Every project begins with a unique set of risks that may affect the project throughout its timeline. Risk is a consequence of uncertainty, and project managers well know that all projects have a number of conditions and elements that will likely not remain static throughout the project.
A risk is defined as any uncertain event or condition that if it occurs will have a positive or negative impact on a project. Experienced project managers identify risks as part of the project planning process and then roll the Risk Management Plan into the project plan or charter.
At Boost Midwest, our project management experts can help you create and implement a risk management process and plan by using best practices to identify risks before and throughout the project life cycle.
According to the Project Management Institute, “Project risk management is not an optional activity: it is essential to successful project management. It should be applied to all projects and hence be included in project plans and operational documents.”
However, in order to create and implement a Project Risk Management process, the risks first need to be identified:
Early in the project. Even though uncertainty may be high in the initial stages, identifying inherent risk at the outset may affect key decisions and change the project strategy.
Using an iterative approach. As all risks can’t be known at the start, risks should be assessed at predetermined points in the project timeline.
In a consistent manner. Potential risks may arise at unexpected times in the project, so be ready to identify them on an as-need basis throughout the project life cycle.
At change control times. If the project baseline changes, so do the risks. Therefore, identifying risks at change control times is critical.

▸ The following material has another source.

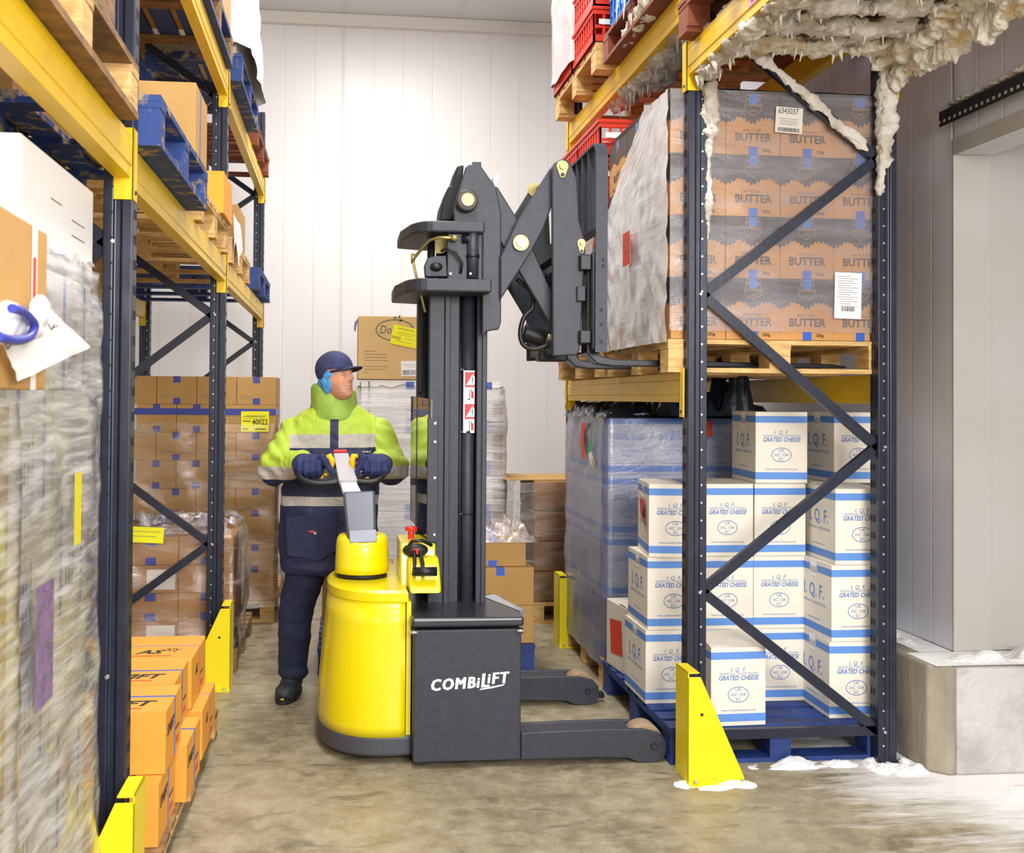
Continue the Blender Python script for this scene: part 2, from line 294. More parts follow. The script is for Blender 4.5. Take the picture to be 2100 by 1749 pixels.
# ------------------------------------------------------------------ racking
UW, UD = .085, .075
def upright_profile(flip):
    p = [(0,0),(.03,0),(.034,.008),(.052,.008),(.056,0),(.085,0),(.085,.075),(0,.075)]
    return [(UW-x, y) for x, y in p] if flip else p
def rack_frame(label, xf, xb, Y, h, side, holes, low=0):
    # xf: aisle-side face x of the front upright, side=+1 when the rack lies to the right of the aisle
    t = thing('storage_rack', label, 'rack frame', (xf, Y, 0))
    D = abs(xb - xf)
    def up(x0, flip, nm):
        mb = MB(); mb.prism([(x0+x, y) for x, y in upright_profile(flip)], low, h, NAVY, axis='z')
        o = mb.build(nm, t, bevel=.003)
        hb = MB()
        xs = x0 + (UW-.02 if flip ^ (side < 0) else .02)
        n_ = int((h-.1)/.0762)
        for k in range(n_):
            z = .08 + k*.0762
            hb.cyl((x0+UW*.72 if not flip else x0+UW*.28, -.0012, z), (x0+UW*.72 if not flip else x0+UW*.28, .004, z), .0048, holes, n=8)  # punched holes as discs; the pale ones paint light seen through them
            xw = x0 - .0012 if side > 0 else x0 + UW - .003; hb.box(xw, xw+.0042, .03, .045, z-.014, z+.014, NAVYD); hb.box(xw, xw+.0042, .056, .066, z-.014, z+.014, NAVYD)
        hb.build('slot', o)['kind'] = 'stuff'
        fb = MB().box(x0-.02, x0+UW+.02, -.03, .11, 0, .006, NAVY).cyl((x0+UW+.008,-.012,.005),(x0+UW+.008,-.012,.022),.009,ZINC_HOLE_LIGHT,n=6); fb.build('foot_plate', t, bevel=.002)
    s = side
    up(0 if s > 0 else -UW, s < 0, 'upright'); up((D-UW) if s > 0 else -D, s > 0, 'upright')
    xa, xc = (UW-.01, D-UW+.01) if s > 0 else (-UW+.01, -D+UW-.01)
    zs = [.14, .76, 1.39, 2.05, 2.67, 3.3, 3.9]; zs = [z for z in zs if z < h-.05]
    def brace(p, q):
        p = Vector(p); q = Vector(q); d = (q-p).normalized(); n_ = Vector((0,1,0)).cross(d)
        mb = MB(); w_ = .021
        vs = []
        for a in (p, q):
            for k, (u, v) in enumerate([(-w_,.0),(w_,.0),(w_,.03),(w_-.004,.03),(w_-.004,.004),(-w_+.004,.004),(-w_+.004,.03),(-w_,.03)]): vs.append(a + n_*u + Vector((0, .022+v, 0)))
        m_ = 8; fs = [(i, (i+1)%m_, m_+(i+1)%m_, m_+i) for i in range(m_)] + [tuple(range(m_))[::-1], tuple(range(m_, 2*m_))]
        mb.add(vs, fs, NAVY); mb.build('brace', t)
    brace((xa, 0, .14), (xc, 0, .14))
    for i in range(len(zs)-1):
        a, b = (xc, xa) if i % 2 == 0 else (xa, xc)
        brace((a, 0, zs[i]), (b, 0, zs[i+1]))
    for i, z in enumerate(zs):
        x = (xc + (.02 if s > 0 else -.02)) if i % 2 == 0 else (xa - (.02 if s > 0 else -.02))
        MB().cyl((x, -.006, z), (x, .02, z), .006, ZINC_HOLE_LIGHT, n=8).build('bolt', t)
    return t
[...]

As crucial milestones are reached. When a project reaches a major milestone, it also provides valuable information for future milestones, requiring a fresh look for potential risks that may lie ahead.
For agile projects — projects that are broken into smaller, manageable tasks — risks may also be identified during:
Sprint planning. When your team addresses its task backlog, identify risks that may arise during the sprint.
Release planning. As agile project management is often used for IT and product-centered projects, the release planning stage is a critical time for identifying risks that can hurt a successful release.
Daily standup meetings. These 15-minute team meetings are an ideal time to identify new risks.
Prior to each sprint. Before your team begins its sprint, identify any risks that may have been overlooked at other stages of the project.
Once a framework is established for when to identify risks for a specific project, the next step is to identify the risks themselves. This is a critical step each time it is taken, as the project manager and team can only assess and plan for known risks to the project objectives and goals.
Boost Midwest knows that not all risks can be identified at the project’s start. Some risks only become apparent once a project is underway. Alternatively, new risks may appear if the scope of the project changes. So, it helps to use a fluid approach to project risk management, understanding the risk management plan may change throughout the life of the project.
Project managers should be creative, using several techniques to identify risks. Here are seven ways to identify risks recognized as best practices:
Stakeholder interviews. Bring in more than the project team members, since different perspectives bring different issues and risks to light.
Brainstorming. Plan brainstorming questions in advance that address the different aspects of the project.
For the project objectives: What are the most serious risks related to schedule, budget, quality, scope, and so on.
For the project tasks: What are the most serious risks related to the individual tasks, such as requirements, testing, implementation, and the like.
Historical review. While every project has its own tasks, milestones and objectives, reviewing past risk management processes will likely help you identify risks in your current project. In addition, your company may already have a checklist of common risks available for review. If it doesn’t, consider creating one during post-project review processes to capture the most significant common risks.
Assumption analysis. An assumption is a fact or factors considered as true, real or certain without any proof and therefore is a source of risk. An important question for project managers to ask all stakeholders is what assumptions they have concerning the project. Then, document these assumptions and their related risks.
Current assessment. This method analyzes all of the project characteristics against an accepted framework or model in order to highlight any areas of uncertainty. Current assessments don’t rely on reference points outside of the project (unlike historical review) and are solely based on examining the current project.
Cause and effect diagram. Visually mapping out causes and effects are a simple yet powerful way to help identify factors that may lead to risks. By identifying the causes, the project manager can then reduce the potential risks.
Categorize risks. During brainstorming sessions, ask team members to write each risk they identify on an index card or sticky note. Then sort them into risk categories to help identify in which project areas major risks may lie.
Project management means planning ahead, so taking the necessary steps to assess and document potential risks will help project managers lead their project and team to its desired outcome.